Johnny Blukoo-Allotey writes: My thoughts on road carnage

Johnny Blukoo-Allotey writes: My thoughts on road carnage

On Tuesday 14th January 2020, 35 people died in an accident at Dompoase a town on the Cape-Coast –Takoradi road. This tragic accident just reminded me of something I wrote in July last year in support of Citi TV’s War Against Indiscipline.

Below is the relevant portion.

I humbly plead that the President makes the war against dangerous and reckless driving, death and destruction a priority. Every speech he makes directed at a Ghanaian audience and every public engagement must have a War against bad driving component. This will also ensure that the police and other agencies charged to keep our streets safe stay on their toes.

We must end the indiscipline and carnage on our roads. At least twice every week for the past three (3) years without fail, my friend F. Kwamina Biney sends me death filled headlines such as the following: 14/5/2017-Nine killed in gory accident at Berekum; 27/5/2017-Five killed in crash at Kenyase; 1/6/2017-Thirteen die on Apedwa-Anyinasi road; 21/6/2017-Six killed in car accident at Wansama; 26/6/2017-Two kids, Nine others killed in Bole-Bamboi highway crash; 16/7/2017-Road accidents, 152 killed in Ashanti Region; and Twenty-two feared dead in ghastly Suhum accident. These are May and June 2017 Ghanaweb headlines. It’s much worse now.
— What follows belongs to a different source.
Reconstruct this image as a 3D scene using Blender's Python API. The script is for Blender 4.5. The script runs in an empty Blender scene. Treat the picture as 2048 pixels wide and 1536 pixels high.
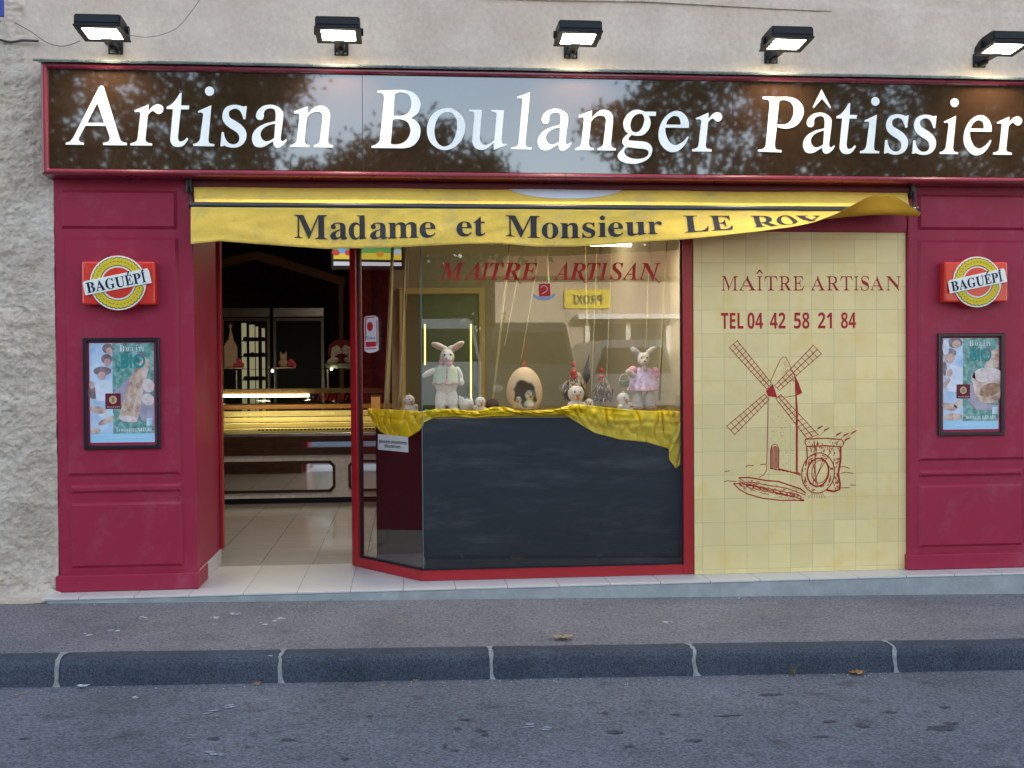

At dawn of Friday 22nd March 2019, more than 70 people died in a bus crash on the Kintampo-Tamale road. That same day 8 people died near Mankessim in another bus crash.

These are horrifying statistics which make world headlines. In ‘civilised’ countries, they lead to painstaking investigations and measures are taken to prevent recurrences. But hey, after being horrified by images of charred and bloodied bodies strewn around the accident scene on Whatsapp, we have forgotten about the dead, the injured their families, children etc. We are just waiting for the next big one. This cannot continue. The countrywide statistics of our road traffic accidents are damning. 2340 people were killed in road accidents in 2018, while between January and June this year 1252 people have died in accidents. The figures for pedestrian knock downs for the same January- June 2019 period is equally staggering; 1503. It’s a bloodbath.

Injuries from road accidents are especially debilitating. Road accidents suddenly alter survivors’ lives painfully and often quite permanently. There are more injuries than deaths from road accidents and survivors, often breadwinners, never fully recover and suddenly become a burden to their families and paupers.

It’s painful for them and their families. When five people die in a bus accident, about ten others are injured, often seriously. When a market woman or trader is injured in an accident involving a truck ferrying her tomatoes, her chances of getting her life back to look after herself and her family are severely diminished.

Having no one to lean on, no savings, no social care, nor support from the state, she’s practically finished. After making a semblance of a recovery, she, a previously resourceful, independent woman, must now depend on family and the charity of friends and suddenly become a beggar to survive. This is the grim reality suffered by the majority of our ordinary folk involved in bus accidents most of which are caused by reckless speeding, impatience, drunk driving and plain stupidity.

Many of our highway accidents are caused by stupid driver errors. Drivers must be taught that driving is serious business, that cars are not toys and that drivers owe a duty of care to passengers, other road users, pedestrians and that being at the wheel invokes responsibility.